12
Vdevelasco
300d

Just for the record, I come from creating audio programs in simple c++ and have some experience in bash and some notions of functional languages (I love them so much)

I've been learning about web development for around a year and a half and omg wtf is going on.

Looking at the history of web development you see a metric ton of frameworks going in and out, each and every one of them based on js which is... a shittyl language imho and each and every one of them they feel like their own unique language. It seems like the explosion of frameworks and libraries are a try to fix the stuff that js can't do well on its own bc it's... honestly it's shit.

nodeJS was a terrible idea.

JS makes sense to me to make simple webapps but omg as the project scale you end up with a metric ton of just madness and that seems to be the trend rn.

I'm learning react and wow man, it does things good but it can't escape the monster that it was built upon, it takes a useEffect to make everything explode.

TS makes something similar, it severly improves JS by providing a type system, which honestly was very much needed as the weak typing of JS is misused constantly or you are expected to do stuff with JS that is better suited for a strongly typed language, it's useful for some stuff but having a strongly type system with how websites are built nowadays is just common sense.

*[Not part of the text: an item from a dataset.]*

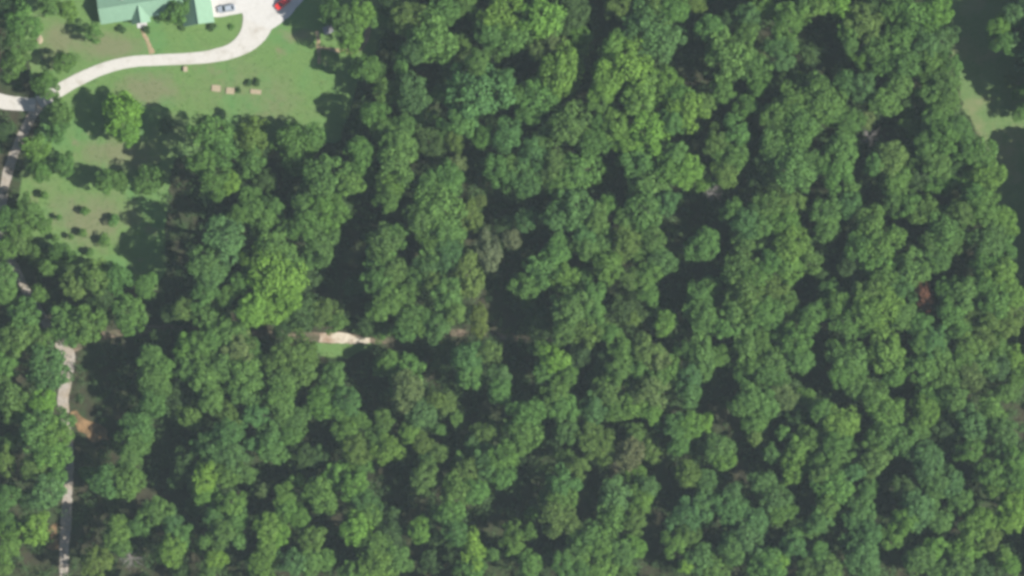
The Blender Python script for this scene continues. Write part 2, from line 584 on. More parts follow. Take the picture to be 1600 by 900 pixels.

I'd be learning react and its intricacies happily if it weren't for the imminent threat of another framework taking its place and being the new thing that you have to use in order to have a job and react becoming obsolete in no time. I don't like PHP at all but I'd very much prefer to code just in it to this madness.

Basically: JS is broken, there are new frameworks popping up every day replacing each other to fix its brokenness and they feel like completely different languages, you get the feeling that you are constantly in a boat that is about to sink bc we are all using an unstable base for building websites.

I don't think I'm going to get a job by using clojurescript or elm (this last one I'd say it's still not mature enough) even if I'd loved to, instead I have to learn all the times that the virtual DOM of react is rerendered.

Phew, seriously, I'm learning Rust which is considered a hard language but at least you understand its logic, it feels like a tool that is worth investing time into and something that it's going to have its usage even if carbon or some alternative is released + it's not based on a shitty language.

I'm overwhelmed, sorry for the rant, I'm trying to make an app using tauri bc I love rust and wanted to learn react but man, it's hard, and it feels like it's going to disappear tomorrow, I've never experienced so much stress while learning a programming language/framework, everything feels broken in some way or another.

Comments
  • 4
    Chill. And stop wasting time on language wars. They are enormous time sink and distraction of what you want to accomplish.

    Good luck with Tauri lol.

    I am using svelte + typescript + rust. Narrow your goal and use the right tool for the job.
  • 0
    theres this Russian guy on YT who makes the weirdest/cooling audio programs with c++

    idk the name but look him up, ud love the possibilities
  • 0
    Thing is using this sort of mentality, by the time you feel like an expert, or you think have finally made it learning these techs, something new shiny comes along in the hype cycle and makes you feel shitty and you began to chase the other thing.

    This is not to say, all new techs are useless but you have to learn to seperate hypes from actual usefulness.

    It's better to be oriented towards solving problems, open to being a polygot dev than learning new languages, frameworks just for the sake of it and ESPECIALLY when you are noob.

    Perfectly fine to use react/svelte or vue than Rust for UI apps.
  • 0
    @jassole thanks, I wanted to create something audio related (bc I love it) that shows that I've learnt something from what I'm studying (web design among other things) so I can present it as a project at the end of the trimester (next year lol).

    I'm not going to go deep into the language wars bc it's a hellhole, in the bottom of the iceberg ppl just say that everything after the 90s in web desing is bloated and that we should return to gopher which is... well, not very grounded in reality. I think it's common consensus that js is pretty lacking as a language and that there are better alternatives that just lack the support/development needed to flourish, tho I'm probably going to get a job thanks to it lol
  • 0
    @jassole I tend to be quite conservative when it comes to learning new technologies, I can appreciate them but they need something that differenciates them enough to justify even reading about them (like clojure for example). Basically if something isn't broken there's no need to fix it. With that being said it was quite shocking comming from a somewhat stable semi-vanilla c++ + JUCE environment or bash scripting to the craze of extensions that is npm, some are really useful don't get me wrong but there's a lot of crap out there.

    Honestly the languages that I want to learn the most are rarely (or not even) used in production or are really old experiments (like APL) or extremelly niche (like Idris, basically Haskell with an incredible type system). Rust is probably the exception as it does stuff exceptionally well imho.